Shape transitions in confined polymer mushrooms with excluded‐volume interaction

This work deals with some aspects of the molecular shape deformation of a single grafted polymer (a “polymer mushroom”) compressed by a repulsive wall. Compression not only changes the size of the polymer but also modifies its entanglements , i. e., how the chain's loops are folded onto themselves. These entanglements can be permanent (if based on a topological constraint) or transient (if related to a dynamical constraint). In the particular case of a single linear polymer, the term “self‐entanglement” refers to the essential geometrical characteristics of the transient loop interpenetrations. In this work, we discuss the interrelation between these two properties (i. e., molecular size and self‐entanglements) in off‐lattice polymers with variable excluded‐volume interaction. We show that, depending on the excluded volume, there can be a “shape transition”, that is, a significant change in the behaviour of molecular shape descriptors during compression.
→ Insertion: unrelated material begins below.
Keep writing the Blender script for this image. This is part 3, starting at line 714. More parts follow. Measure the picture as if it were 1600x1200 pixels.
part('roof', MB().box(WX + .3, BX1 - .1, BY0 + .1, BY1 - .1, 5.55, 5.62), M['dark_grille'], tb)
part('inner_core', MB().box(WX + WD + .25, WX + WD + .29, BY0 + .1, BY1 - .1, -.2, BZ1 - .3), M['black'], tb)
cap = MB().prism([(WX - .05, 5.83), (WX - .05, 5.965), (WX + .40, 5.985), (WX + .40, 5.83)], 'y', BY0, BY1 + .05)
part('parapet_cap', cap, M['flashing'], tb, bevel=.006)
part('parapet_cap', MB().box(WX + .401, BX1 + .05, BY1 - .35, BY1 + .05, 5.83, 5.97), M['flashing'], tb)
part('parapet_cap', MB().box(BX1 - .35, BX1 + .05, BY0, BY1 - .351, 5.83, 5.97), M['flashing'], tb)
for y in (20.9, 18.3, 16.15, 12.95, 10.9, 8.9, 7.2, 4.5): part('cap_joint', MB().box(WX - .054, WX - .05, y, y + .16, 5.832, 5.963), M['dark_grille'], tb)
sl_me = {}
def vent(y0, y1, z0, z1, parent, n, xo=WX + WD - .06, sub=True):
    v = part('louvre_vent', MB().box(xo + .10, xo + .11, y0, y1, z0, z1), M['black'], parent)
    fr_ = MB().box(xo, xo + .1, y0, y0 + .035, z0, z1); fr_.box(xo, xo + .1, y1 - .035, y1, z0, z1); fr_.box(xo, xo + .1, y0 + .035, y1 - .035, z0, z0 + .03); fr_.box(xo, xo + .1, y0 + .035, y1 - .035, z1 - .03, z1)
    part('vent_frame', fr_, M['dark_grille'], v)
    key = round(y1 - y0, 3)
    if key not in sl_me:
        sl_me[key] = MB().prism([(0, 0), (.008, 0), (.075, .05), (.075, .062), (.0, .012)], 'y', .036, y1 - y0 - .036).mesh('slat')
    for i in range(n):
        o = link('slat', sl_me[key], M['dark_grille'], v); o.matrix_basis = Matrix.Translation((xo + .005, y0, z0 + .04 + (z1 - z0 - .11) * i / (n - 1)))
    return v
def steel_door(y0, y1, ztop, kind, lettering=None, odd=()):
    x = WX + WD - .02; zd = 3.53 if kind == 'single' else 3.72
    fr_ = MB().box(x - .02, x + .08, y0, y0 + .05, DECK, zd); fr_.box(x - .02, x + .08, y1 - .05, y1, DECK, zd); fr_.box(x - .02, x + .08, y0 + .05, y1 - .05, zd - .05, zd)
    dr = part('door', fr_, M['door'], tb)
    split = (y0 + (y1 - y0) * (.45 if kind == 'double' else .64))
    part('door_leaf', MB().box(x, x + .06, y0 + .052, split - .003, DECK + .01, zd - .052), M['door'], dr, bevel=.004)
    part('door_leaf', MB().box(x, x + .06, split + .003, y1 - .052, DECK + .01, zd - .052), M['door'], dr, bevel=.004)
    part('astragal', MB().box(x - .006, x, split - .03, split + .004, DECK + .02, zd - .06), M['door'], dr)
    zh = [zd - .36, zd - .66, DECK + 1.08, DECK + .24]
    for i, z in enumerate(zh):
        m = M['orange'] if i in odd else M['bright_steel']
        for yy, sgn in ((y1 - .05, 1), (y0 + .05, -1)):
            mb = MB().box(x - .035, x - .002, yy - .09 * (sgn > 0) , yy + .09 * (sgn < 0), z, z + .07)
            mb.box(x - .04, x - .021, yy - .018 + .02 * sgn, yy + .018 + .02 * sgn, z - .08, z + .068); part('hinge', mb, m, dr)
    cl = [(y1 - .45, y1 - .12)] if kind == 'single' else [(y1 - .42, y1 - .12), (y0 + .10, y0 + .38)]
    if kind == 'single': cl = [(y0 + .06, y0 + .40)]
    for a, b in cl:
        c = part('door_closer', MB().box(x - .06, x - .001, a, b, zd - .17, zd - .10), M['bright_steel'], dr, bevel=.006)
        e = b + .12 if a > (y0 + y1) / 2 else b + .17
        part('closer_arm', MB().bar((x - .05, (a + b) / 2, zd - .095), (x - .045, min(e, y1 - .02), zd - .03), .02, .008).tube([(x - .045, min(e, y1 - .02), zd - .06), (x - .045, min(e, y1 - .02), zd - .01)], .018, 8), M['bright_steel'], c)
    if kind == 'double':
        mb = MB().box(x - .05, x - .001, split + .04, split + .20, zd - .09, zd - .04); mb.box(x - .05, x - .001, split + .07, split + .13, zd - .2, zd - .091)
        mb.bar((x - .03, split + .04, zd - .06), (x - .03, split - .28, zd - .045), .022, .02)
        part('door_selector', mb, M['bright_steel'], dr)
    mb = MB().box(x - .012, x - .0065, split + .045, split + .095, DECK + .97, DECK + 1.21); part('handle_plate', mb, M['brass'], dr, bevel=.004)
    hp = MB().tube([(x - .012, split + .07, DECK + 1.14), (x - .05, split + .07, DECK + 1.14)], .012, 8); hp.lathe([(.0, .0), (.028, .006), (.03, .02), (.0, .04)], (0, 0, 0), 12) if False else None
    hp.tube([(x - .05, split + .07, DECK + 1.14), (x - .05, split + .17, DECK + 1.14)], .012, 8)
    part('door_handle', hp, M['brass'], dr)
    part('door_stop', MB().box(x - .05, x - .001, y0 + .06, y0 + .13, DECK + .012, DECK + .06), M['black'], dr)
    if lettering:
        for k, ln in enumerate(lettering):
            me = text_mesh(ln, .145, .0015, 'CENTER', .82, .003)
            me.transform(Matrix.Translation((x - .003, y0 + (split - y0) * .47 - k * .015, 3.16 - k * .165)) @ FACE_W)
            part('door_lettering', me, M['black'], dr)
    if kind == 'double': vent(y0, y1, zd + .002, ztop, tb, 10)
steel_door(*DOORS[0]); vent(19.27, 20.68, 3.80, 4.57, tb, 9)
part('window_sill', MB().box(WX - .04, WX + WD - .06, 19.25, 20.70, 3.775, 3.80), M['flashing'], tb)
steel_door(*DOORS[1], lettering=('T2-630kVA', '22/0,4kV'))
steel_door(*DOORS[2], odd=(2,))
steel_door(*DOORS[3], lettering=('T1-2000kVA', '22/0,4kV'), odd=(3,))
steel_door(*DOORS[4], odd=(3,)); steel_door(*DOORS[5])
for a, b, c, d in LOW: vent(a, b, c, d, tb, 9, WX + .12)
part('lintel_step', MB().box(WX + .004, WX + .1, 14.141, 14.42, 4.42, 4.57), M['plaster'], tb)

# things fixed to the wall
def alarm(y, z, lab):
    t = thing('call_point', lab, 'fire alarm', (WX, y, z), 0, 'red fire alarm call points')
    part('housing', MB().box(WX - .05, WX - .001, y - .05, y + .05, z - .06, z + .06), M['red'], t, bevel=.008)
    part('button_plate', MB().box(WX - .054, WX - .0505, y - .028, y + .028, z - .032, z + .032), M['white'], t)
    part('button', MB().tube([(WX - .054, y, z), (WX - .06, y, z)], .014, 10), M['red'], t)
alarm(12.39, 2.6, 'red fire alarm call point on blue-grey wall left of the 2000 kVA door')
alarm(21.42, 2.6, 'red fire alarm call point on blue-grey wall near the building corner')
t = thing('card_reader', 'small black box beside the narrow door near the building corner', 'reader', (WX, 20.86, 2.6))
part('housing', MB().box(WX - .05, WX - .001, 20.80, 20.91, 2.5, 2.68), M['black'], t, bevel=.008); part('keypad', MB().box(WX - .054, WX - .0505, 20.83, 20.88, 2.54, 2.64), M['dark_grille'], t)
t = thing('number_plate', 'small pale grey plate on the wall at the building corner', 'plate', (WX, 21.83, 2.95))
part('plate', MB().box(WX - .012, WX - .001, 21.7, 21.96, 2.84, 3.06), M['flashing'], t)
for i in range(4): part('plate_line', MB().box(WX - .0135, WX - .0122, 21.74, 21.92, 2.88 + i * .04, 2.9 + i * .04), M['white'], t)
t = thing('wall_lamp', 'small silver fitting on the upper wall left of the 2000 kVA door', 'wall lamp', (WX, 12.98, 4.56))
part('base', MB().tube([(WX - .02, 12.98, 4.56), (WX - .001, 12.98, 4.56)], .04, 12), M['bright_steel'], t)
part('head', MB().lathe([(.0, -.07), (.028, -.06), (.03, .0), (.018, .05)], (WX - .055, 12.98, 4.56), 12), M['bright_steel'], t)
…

At low excluded volume, the molecular size is correlated with the chain entanglements when a compact polymer is compressed. In contrast, this correlation disappears if a swollen polymer mushroom is compressed. This transition can be described as a bifurcation when the complexity of self‐entanglements is expressed as a function of two variables: excluded volume and mean molecular size. We show that the simultaneous use of two distinct shape descriptors can provide insight into the structural stability of polymers.